The border depicts and number of different animals surrounded by a floriated scrollwork, from a rabbit to lions to a squirrel to a chicken to a wolf to other birds.

The accompanying informational poster tells us that the tapestry was made for Luke Lloyd (1608-95) and his wife, Katherine Whitney (1610-1701). Most of panels like this one were intended for large, wealthy houses, but this one belonged to Lloyd, a Puritan who served as a Captain in the Parliamentary forces during the [English] Civil War, and was Sheriff of Flintshire in 1648. He lived with his family in a timber and brick farmhouse known as the Bryn. His wife was from a Royalist family living in Acton, Cheshire.

Once again, though, what really caught my eye was the impaled coat of arms at the top center of the work.

I have been unable to find these Lloyd and Whitney arms in Burke's General Armory. Nor did I find these Lloyd arms in the Dictionary of British Arms.

In the Dictionary of British Arms, Vol. 3, I did find the following for the Whitney arms:

Richard Weteley/Whetely: Argent on a chief gules three garbs argent. (Though much of the silk thread has rotted away over the centuries, there does seem to be a little bit of red color remaining around the edges of the garbs.)

I did not find this Lloyd crest in Fairbairn’s Crests. (The majority of Lloyd crests were Demi-lions erect.) The closest to this crest (which appears to be atop a mount a boar statant pierced by a spear bendwise sinister), but none of which is an exact match, is attributed to Bacon.

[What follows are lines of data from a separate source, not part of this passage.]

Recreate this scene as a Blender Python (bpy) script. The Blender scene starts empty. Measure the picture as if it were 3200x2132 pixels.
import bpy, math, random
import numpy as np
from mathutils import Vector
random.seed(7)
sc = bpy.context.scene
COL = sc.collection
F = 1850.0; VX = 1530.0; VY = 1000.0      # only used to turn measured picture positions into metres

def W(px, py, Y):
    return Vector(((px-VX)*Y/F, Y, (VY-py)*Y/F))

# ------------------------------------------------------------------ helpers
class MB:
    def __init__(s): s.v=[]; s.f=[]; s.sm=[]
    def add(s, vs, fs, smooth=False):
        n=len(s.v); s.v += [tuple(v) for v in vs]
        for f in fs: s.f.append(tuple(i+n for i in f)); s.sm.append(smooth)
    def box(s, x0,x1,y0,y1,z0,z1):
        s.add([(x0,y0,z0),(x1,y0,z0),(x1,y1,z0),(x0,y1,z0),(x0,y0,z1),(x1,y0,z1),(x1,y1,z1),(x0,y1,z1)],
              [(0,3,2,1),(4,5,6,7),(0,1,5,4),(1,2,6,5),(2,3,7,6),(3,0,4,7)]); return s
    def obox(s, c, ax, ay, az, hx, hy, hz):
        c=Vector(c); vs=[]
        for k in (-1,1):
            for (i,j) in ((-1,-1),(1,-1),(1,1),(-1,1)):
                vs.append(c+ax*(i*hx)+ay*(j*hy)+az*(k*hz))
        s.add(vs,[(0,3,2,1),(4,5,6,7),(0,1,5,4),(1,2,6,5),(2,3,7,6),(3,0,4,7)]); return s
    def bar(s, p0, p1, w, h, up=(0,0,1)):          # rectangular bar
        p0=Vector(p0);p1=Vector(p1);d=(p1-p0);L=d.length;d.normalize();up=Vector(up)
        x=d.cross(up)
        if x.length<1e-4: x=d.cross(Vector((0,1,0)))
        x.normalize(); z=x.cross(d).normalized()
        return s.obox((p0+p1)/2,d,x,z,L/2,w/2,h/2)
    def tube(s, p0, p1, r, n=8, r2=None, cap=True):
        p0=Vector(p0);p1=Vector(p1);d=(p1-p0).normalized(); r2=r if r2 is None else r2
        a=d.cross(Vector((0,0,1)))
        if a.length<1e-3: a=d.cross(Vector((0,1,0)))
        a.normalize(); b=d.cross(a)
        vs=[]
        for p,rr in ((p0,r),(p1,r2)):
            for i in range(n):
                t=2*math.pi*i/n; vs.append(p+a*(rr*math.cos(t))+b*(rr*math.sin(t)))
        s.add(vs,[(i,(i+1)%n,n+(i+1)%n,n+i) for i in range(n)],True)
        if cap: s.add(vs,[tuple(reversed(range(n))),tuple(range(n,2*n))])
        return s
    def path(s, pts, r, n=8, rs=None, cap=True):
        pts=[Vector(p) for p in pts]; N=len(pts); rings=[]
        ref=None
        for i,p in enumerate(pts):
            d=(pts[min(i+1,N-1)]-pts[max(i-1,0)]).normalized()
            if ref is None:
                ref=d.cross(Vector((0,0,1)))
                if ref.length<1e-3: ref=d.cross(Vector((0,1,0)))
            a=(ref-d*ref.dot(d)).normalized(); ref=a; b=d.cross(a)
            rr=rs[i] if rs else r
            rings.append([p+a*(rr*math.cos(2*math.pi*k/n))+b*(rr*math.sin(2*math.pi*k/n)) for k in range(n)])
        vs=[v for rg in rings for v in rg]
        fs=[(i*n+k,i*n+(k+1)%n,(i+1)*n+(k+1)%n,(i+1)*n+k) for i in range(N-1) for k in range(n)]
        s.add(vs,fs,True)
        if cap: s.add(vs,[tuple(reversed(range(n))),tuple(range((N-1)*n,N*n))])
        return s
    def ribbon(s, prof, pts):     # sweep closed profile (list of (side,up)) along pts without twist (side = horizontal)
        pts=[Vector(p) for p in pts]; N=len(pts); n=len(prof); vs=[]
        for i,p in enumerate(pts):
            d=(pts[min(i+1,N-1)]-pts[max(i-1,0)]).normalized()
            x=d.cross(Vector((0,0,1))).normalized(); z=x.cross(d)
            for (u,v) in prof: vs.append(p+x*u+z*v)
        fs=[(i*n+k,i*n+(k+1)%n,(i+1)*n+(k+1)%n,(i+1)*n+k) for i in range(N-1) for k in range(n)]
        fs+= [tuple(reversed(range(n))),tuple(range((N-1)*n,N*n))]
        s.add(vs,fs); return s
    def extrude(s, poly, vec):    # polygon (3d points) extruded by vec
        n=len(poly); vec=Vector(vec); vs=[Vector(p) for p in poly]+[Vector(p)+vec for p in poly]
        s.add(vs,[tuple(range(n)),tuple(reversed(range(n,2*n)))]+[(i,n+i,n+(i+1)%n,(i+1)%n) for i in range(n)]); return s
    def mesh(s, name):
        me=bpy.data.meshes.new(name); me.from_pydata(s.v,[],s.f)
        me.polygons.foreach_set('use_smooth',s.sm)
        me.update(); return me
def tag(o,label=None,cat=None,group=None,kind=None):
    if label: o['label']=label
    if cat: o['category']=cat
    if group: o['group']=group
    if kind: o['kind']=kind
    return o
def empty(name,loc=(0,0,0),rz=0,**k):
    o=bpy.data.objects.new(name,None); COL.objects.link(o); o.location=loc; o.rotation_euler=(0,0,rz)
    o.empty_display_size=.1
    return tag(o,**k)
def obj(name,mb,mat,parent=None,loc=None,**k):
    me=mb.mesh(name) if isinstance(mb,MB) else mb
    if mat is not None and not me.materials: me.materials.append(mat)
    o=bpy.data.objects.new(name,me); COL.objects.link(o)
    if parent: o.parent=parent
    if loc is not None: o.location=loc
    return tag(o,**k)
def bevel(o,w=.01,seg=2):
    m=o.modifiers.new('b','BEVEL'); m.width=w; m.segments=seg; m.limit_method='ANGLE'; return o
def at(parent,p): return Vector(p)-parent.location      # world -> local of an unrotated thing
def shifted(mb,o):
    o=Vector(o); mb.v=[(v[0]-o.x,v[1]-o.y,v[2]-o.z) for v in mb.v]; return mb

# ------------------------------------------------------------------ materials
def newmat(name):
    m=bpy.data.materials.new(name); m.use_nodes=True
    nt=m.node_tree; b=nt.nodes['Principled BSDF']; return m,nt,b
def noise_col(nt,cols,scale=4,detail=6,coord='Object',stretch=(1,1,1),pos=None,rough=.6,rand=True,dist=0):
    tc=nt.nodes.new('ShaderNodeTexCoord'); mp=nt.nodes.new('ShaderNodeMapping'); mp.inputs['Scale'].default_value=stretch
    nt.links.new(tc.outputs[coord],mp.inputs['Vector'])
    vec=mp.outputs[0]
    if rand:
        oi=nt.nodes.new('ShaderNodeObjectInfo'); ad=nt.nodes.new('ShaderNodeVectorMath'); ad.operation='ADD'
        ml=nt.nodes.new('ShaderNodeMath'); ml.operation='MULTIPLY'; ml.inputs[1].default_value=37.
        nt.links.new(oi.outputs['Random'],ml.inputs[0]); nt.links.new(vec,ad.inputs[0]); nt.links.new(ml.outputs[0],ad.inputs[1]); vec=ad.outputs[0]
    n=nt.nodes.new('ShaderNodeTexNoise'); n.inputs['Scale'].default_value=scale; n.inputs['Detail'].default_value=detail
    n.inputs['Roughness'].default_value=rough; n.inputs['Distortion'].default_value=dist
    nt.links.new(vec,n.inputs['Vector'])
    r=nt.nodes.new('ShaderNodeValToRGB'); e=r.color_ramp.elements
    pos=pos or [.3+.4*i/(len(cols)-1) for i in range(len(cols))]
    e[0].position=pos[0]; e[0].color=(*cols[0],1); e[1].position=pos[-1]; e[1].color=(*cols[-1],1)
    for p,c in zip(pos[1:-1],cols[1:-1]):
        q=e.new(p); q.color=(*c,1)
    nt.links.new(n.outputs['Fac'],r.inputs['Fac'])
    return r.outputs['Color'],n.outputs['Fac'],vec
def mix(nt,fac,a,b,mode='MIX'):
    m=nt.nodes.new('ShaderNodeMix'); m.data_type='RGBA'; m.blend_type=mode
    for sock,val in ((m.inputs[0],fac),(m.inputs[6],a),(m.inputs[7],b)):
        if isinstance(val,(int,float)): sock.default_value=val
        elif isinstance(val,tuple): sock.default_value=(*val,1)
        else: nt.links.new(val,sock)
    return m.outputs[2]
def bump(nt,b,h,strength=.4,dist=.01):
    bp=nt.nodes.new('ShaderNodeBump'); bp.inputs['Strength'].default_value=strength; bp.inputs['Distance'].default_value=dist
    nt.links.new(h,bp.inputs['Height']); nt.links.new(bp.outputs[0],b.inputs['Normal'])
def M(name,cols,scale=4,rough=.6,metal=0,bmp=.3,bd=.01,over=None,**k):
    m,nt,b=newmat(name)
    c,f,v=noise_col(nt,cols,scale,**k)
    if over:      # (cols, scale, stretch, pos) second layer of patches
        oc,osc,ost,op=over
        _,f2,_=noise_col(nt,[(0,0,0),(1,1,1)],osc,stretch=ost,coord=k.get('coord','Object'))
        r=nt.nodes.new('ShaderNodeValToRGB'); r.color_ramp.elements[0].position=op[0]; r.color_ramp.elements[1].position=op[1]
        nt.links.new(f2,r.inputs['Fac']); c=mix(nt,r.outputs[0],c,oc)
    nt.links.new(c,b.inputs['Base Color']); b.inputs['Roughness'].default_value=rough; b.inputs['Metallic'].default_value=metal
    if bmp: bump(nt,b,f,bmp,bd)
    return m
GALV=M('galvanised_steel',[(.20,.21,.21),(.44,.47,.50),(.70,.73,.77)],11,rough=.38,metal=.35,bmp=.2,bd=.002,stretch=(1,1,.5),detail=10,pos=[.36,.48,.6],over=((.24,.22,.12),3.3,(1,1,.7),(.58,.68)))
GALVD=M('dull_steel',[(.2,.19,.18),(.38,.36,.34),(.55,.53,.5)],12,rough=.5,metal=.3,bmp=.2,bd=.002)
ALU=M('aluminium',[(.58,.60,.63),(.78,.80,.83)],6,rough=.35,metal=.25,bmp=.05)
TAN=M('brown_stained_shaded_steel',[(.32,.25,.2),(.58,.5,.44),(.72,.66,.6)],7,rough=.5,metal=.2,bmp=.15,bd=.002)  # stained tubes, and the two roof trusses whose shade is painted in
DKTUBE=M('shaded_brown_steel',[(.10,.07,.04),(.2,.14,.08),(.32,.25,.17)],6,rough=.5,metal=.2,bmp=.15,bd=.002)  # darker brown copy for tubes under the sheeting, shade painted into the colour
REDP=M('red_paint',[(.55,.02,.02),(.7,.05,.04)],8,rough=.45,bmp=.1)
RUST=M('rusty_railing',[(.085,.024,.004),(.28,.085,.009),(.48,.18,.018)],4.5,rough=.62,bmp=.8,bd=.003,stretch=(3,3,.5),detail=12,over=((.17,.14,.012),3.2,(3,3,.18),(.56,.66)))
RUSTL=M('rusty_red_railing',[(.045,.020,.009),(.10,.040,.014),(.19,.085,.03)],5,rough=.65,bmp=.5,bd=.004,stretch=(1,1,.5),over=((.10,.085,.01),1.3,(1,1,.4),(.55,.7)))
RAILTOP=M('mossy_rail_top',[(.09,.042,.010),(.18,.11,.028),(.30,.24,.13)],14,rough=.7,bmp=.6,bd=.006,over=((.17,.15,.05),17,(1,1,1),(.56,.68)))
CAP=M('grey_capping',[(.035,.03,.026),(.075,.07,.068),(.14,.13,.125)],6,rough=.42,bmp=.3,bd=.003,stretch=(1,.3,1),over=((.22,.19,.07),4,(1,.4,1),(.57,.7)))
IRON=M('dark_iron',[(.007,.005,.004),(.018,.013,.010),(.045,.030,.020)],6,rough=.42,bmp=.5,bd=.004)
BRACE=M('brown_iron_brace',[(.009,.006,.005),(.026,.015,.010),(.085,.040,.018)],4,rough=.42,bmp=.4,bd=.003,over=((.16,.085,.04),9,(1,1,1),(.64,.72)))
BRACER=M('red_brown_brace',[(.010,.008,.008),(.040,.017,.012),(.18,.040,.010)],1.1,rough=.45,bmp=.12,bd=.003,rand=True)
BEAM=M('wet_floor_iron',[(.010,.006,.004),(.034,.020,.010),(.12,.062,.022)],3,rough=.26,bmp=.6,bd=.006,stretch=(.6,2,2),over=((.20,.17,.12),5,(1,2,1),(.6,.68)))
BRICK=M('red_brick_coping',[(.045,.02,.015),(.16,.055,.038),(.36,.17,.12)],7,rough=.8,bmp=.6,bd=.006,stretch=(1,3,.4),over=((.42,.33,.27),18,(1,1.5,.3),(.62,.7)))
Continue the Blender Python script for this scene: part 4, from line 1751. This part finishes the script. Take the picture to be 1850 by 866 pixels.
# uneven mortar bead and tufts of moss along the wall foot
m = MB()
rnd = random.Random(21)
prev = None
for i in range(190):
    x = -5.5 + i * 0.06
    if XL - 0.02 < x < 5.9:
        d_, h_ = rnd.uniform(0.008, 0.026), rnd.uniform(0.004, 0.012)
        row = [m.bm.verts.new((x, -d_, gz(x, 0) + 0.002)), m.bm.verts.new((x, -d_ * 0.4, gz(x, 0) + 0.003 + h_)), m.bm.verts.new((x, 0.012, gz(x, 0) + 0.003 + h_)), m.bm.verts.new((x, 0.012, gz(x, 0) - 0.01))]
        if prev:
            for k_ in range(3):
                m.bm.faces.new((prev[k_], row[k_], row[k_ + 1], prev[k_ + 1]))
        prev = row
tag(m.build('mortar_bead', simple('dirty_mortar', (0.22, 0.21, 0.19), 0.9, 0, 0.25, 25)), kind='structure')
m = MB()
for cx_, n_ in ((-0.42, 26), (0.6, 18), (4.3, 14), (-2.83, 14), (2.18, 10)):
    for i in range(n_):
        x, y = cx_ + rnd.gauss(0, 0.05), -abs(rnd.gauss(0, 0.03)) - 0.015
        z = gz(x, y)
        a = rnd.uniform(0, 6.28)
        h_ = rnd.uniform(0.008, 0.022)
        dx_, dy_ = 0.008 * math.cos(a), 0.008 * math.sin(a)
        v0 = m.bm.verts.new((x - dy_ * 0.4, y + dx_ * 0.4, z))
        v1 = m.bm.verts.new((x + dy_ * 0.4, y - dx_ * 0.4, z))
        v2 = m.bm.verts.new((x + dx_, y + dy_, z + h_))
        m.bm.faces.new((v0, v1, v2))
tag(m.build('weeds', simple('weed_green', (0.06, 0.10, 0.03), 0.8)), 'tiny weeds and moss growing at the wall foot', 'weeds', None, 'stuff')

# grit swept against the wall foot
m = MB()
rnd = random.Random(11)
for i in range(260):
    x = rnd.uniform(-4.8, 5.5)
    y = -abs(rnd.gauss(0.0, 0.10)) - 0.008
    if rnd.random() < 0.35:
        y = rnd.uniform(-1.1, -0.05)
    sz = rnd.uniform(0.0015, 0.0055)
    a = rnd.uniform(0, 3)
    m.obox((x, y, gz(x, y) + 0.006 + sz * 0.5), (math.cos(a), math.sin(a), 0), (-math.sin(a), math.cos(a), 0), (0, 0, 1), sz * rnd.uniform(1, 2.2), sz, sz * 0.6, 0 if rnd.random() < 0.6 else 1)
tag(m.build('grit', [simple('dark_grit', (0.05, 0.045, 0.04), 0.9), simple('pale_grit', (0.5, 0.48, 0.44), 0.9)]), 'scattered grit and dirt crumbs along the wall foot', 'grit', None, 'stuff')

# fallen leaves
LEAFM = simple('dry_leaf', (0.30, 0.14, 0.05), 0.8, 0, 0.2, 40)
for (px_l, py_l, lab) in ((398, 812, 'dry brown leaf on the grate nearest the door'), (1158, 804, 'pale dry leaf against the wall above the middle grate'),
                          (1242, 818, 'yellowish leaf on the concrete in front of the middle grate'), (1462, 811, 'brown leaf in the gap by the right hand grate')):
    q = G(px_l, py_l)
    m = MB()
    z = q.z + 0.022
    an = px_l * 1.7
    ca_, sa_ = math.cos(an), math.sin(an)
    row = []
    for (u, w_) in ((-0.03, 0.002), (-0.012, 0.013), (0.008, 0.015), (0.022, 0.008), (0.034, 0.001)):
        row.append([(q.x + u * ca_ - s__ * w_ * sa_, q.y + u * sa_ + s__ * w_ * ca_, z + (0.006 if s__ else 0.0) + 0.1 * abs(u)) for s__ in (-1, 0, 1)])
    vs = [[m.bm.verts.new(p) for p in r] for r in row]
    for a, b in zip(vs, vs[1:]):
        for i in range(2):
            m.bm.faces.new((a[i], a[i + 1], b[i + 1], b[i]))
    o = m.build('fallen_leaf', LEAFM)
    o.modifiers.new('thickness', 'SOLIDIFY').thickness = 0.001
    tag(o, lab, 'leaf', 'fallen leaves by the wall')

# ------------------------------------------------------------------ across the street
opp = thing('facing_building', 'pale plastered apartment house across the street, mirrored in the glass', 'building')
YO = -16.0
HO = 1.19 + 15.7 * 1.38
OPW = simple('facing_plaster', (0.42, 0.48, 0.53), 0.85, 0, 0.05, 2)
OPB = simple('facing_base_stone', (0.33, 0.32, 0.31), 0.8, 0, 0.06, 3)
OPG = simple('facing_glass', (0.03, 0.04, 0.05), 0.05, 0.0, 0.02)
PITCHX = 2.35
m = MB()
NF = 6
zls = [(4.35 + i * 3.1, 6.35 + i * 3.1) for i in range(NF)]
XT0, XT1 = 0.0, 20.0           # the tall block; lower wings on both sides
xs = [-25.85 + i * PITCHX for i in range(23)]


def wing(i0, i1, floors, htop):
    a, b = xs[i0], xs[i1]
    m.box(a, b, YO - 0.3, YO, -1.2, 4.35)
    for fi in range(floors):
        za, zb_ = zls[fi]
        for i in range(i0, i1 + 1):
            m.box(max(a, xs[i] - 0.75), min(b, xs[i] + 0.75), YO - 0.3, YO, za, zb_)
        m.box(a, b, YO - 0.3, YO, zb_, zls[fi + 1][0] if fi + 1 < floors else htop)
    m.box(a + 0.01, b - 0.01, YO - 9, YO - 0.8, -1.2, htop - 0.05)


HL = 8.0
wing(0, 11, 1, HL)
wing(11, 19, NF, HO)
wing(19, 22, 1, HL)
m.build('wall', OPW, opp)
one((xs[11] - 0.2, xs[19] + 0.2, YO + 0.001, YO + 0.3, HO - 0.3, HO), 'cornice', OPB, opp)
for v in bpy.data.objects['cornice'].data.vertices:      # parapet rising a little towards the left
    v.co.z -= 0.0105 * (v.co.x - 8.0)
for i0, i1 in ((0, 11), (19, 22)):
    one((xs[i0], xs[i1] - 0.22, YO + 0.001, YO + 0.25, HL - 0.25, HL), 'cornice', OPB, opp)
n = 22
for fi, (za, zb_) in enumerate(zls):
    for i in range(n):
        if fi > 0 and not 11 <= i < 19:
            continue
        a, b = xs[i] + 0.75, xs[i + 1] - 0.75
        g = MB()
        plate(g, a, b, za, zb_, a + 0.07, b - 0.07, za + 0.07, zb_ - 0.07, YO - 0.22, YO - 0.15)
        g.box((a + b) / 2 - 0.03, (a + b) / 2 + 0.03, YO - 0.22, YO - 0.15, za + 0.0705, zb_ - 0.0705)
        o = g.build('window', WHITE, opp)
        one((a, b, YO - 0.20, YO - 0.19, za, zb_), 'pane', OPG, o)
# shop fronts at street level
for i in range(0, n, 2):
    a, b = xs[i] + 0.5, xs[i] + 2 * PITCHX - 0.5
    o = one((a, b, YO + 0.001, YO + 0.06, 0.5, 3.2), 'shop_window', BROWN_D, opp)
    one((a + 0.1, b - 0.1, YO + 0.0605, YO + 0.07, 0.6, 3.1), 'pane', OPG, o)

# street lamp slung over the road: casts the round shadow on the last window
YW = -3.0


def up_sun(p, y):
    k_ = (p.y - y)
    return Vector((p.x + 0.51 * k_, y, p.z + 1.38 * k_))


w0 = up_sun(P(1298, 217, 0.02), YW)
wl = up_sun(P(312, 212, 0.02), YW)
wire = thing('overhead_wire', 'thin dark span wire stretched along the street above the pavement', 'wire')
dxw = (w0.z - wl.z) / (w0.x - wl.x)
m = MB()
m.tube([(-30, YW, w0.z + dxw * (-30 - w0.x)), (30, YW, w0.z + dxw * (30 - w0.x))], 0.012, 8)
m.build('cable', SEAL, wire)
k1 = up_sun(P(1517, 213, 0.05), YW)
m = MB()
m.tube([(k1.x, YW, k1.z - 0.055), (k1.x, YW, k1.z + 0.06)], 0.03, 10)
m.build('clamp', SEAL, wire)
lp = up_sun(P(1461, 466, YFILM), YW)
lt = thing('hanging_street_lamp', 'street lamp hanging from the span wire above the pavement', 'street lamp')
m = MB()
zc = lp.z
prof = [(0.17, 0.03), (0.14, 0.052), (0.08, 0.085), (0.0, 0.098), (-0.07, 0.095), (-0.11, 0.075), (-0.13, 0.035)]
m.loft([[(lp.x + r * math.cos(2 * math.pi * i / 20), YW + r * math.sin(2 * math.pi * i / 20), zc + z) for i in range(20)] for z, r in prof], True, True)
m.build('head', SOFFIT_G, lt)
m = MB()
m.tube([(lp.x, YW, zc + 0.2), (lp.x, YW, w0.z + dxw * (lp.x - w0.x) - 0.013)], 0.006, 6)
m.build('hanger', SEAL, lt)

Fairbairn’s Crests assigns the crest over the Whitney arms, A stag’s head holding in the mouth a serpent, to “Borthwick, Cart, Caw, *Finlayson, Tipper, Wigton.”

So the arms and crests are still a bit of a mystery, insofar as a confirmed identification goes, but still, what a wonderful piece of work, and how well it has survived over the last several centuries!

Thursday, August 3, 2017

An Old Armorial Chest

Also in the Burrell Collection was this old armorial chest dating back to the early 14th Century, and what a great way to haul and store your "stuff."

The accompanying sign read:

Painted chest of Richard de Bury
English; early 14th century
Inside the lid of this chest are colourful heraldic shields and fabulous animals. The outside of the chest would have been painted too. It was probably used to carry and store armour, both on the battlefield and at home. 
The "colourful heraldic shields and fabulous animals" are, from left to right:

With the exception of the third coat of arms (does anyone here not recognize England {though the quarters here are reversed; it is usually seen as Quarterly: 1 and 4, France [here, France ancient]; 2 and 3, England}. Anyone? Bueller? Bueller?), I have yet not found a firm attribution for these coats of arms.

You gotta love those critters, though, don't you? The last one, especially, to me is reminiscent of some of the animals and monsters found in the Book of Kells.

You can find a little more information about the chest and its background at

All in all, what a great way to haul and store your stuff!